16 Comments to Node Electrical Outlet Eliminates the Power Strip

  1. teesha spencer

    I thi k this is a genius design, for all those worried about babies sticking things in them, don’t buy one, that easy. (Yes, I have three kids, all babies) These plug into regular wall outlets, it’s not built it. It’s an optional add on item, not standard in every home. I think it would be great if they would make these where they could be used in the US. I would buy quite a few

  2. Doubtful this would ever get CE certified, way too unsafe you can slide large metal objects into it like knives and keys. Horrible design.

  3. I got this site from my friend who told me regarding this website and at the moment this time I am visiting this website and reading very informative articles or reviews here.

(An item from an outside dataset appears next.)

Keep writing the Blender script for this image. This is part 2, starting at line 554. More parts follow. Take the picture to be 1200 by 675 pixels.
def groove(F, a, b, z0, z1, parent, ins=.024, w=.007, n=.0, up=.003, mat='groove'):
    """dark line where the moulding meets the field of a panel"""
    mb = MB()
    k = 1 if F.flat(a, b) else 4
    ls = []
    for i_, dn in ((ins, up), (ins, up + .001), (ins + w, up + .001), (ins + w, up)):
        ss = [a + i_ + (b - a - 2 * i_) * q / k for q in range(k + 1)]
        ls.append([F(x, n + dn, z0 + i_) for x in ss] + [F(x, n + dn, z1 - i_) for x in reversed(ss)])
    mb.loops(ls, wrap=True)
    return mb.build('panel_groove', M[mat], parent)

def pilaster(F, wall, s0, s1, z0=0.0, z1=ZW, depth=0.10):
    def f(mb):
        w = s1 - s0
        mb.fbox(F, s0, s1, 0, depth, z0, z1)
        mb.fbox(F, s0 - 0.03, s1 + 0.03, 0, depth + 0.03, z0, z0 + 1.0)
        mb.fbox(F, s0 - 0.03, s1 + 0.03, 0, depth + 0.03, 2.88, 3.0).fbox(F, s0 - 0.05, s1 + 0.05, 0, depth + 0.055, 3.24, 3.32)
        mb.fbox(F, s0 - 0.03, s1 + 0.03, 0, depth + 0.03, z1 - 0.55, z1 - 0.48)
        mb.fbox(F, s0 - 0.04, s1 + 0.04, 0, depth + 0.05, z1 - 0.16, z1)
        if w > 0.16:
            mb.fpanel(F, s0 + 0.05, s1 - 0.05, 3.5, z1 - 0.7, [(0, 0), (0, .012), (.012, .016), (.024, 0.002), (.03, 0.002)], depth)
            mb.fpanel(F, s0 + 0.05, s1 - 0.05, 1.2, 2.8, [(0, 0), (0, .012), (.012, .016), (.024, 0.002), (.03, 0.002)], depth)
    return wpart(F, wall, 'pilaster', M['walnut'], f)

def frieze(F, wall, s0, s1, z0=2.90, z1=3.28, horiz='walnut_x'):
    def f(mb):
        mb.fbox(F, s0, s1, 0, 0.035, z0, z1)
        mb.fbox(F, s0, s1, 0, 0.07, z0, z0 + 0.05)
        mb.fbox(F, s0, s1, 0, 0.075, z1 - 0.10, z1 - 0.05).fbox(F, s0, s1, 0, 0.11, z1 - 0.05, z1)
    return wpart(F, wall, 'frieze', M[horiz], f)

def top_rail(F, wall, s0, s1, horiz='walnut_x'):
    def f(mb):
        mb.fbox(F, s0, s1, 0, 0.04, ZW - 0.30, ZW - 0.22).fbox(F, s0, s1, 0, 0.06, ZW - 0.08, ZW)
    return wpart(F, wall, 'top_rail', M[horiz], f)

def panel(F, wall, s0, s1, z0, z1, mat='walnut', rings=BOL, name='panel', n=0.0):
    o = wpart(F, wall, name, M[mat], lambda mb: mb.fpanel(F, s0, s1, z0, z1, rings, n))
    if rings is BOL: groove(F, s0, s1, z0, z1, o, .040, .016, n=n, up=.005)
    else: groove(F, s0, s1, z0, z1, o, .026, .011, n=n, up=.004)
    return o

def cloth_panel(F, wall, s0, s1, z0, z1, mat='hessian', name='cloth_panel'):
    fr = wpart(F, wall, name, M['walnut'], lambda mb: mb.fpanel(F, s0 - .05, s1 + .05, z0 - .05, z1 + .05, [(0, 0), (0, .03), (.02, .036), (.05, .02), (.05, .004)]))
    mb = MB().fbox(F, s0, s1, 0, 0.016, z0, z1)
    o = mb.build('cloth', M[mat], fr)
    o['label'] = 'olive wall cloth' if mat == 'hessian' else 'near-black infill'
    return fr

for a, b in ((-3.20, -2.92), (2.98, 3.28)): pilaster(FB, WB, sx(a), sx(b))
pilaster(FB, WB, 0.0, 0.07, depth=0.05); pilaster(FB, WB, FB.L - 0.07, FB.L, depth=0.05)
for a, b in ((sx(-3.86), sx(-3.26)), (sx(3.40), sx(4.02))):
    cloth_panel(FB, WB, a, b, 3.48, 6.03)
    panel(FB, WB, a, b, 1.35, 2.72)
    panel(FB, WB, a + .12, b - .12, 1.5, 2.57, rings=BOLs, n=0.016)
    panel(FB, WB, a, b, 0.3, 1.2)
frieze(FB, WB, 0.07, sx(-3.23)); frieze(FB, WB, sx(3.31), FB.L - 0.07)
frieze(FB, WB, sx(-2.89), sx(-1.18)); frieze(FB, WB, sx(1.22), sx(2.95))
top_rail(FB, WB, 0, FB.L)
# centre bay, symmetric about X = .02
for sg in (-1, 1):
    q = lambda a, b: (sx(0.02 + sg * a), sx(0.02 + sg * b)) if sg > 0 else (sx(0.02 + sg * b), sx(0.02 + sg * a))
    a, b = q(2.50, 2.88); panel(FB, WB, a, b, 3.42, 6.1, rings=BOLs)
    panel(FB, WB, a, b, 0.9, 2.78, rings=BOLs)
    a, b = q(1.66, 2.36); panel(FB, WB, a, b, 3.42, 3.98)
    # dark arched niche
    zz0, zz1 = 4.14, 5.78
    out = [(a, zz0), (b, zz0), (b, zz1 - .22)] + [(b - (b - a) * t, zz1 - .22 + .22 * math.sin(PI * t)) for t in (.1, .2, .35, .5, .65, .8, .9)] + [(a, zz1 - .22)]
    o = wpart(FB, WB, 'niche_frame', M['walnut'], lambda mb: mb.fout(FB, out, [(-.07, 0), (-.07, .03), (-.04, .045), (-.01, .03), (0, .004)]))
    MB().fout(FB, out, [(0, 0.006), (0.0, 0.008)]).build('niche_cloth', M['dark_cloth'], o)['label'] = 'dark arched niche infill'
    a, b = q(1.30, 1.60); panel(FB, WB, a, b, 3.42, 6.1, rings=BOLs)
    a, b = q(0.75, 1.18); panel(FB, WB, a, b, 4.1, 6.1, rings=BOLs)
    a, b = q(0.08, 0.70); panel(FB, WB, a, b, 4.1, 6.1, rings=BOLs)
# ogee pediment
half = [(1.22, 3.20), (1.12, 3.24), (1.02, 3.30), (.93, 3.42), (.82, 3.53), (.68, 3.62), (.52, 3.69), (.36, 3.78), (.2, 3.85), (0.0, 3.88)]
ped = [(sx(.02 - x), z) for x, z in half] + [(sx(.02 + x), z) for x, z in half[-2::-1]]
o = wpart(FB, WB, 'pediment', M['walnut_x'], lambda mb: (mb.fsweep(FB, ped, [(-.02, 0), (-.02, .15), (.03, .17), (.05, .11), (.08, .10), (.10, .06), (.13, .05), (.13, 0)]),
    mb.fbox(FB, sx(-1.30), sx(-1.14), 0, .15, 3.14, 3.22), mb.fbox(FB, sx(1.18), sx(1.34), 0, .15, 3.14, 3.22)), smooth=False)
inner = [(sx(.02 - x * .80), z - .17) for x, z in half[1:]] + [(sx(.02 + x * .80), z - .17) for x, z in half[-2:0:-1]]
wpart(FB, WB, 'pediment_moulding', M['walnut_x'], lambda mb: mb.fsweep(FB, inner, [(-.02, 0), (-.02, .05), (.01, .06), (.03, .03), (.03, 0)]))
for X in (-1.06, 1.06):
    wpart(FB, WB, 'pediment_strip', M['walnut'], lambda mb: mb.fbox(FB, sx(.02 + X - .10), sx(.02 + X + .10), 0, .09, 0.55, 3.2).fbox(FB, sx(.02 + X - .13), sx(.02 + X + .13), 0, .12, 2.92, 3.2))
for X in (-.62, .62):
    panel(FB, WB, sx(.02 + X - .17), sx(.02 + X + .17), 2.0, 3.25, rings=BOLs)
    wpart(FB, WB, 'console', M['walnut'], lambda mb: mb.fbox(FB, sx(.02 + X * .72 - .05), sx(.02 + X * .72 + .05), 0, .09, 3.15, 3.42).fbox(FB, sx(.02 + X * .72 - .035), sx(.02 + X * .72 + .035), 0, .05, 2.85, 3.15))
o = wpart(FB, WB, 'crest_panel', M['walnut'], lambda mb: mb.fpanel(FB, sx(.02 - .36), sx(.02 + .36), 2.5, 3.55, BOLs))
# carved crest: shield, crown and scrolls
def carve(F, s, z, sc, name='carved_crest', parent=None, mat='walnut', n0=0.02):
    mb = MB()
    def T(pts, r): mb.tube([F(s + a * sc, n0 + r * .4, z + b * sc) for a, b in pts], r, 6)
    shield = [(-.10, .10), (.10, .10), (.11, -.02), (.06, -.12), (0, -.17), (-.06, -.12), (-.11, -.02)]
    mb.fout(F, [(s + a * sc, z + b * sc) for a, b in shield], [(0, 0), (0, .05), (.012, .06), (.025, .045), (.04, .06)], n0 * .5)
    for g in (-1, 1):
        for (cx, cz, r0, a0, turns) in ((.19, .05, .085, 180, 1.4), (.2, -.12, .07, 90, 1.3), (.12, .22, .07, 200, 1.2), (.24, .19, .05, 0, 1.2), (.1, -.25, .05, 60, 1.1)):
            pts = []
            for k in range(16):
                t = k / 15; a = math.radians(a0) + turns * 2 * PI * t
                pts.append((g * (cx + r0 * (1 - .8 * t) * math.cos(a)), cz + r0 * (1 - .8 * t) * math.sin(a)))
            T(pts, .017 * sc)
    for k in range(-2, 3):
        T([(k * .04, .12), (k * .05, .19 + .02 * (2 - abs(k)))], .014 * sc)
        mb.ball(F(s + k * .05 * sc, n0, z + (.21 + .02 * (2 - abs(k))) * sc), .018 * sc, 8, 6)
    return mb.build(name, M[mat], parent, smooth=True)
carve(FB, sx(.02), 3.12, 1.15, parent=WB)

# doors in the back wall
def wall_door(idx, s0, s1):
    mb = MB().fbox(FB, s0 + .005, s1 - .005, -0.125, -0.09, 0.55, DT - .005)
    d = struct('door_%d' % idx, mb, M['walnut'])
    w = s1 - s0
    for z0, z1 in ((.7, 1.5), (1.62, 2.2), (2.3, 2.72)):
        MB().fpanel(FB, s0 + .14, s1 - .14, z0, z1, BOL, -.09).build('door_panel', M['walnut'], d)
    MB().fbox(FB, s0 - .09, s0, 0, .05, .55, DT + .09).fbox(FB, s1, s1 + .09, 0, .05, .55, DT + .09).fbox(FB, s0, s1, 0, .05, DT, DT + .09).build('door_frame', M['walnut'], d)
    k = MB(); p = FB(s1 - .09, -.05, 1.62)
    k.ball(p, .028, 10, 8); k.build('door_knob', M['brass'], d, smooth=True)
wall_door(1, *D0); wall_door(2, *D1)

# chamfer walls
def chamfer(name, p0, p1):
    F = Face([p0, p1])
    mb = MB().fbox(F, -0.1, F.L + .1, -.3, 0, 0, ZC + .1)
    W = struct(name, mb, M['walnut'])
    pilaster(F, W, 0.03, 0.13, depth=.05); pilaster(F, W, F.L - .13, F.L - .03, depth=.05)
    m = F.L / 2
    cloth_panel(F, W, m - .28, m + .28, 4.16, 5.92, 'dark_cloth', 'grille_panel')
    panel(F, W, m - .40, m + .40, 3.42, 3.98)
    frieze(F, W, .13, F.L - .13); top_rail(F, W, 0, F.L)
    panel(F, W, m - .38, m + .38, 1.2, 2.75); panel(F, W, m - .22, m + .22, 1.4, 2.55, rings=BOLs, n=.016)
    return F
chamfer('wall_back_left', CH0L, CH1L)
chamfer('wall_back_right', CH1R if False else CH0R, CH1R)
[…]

  4. Would require a completely different sort of outlet cover for houses with babies & toddlers. Interesting, but the ground issue that others have mentioned is important and so is keeping curious little ones out of the crevices.

  5. Larry David

    Will never be UL listed and approved for install in US by current electrical code. Neat idea but it will honestly never hit it. Might be neat as an option in furniture like desks and such with a cord to plug it into a standard grounded outlet…but wait, it would be a glorified power strip. It just plain will not be allowed…you are looking at an international building code that would have to adopt its use, specs, approved testing and most importantly for homeowner’s insurance a UL listed product. If your house burns because of a faulty non-Ul listed product, it is likely that your insurance company will not cover it and drop you.

  6. TellNitStr8

    Ok, there’s no ground, looks like I could plug in 12+ items (and overload the circuit), and if I were plugging in that much stuff to one outlet I’d sure as heck want it grounded and have surge protection. I have horrifying visions of those overloaded outlets at Christmas time. Yeah, not going to buy this one. Neat in theory….too many cons. Needs work.

  7. Is there any way to make this a surge protector? Hooking up TVs, computers, etc. would be convenient…but I wouldn’t be willing to risk it.

    • As an electrical contractor I seldom come across a power strip where any of the plugs are or need to be grounded such as lamps, audio equipment, phone chargers, flat screen televisions, dvd players, and cable boxes. Things that frequently have grounds are refrigerators, microwaves, desktop computers and computer monitors. (laptop power supplies don’t require them but have them sometimes) So think about it… It depends on where you place it as to how useful it could be. It really looks great though….

      • Actually, many current flat panel LCD & LED televisions use three pronged cords, as does most computer equipment. Of course, in nearly most of the areas where you actually NEED more than two available outlets, you also SHOULD have a surge protector anyway, so you’re right back to the power strip.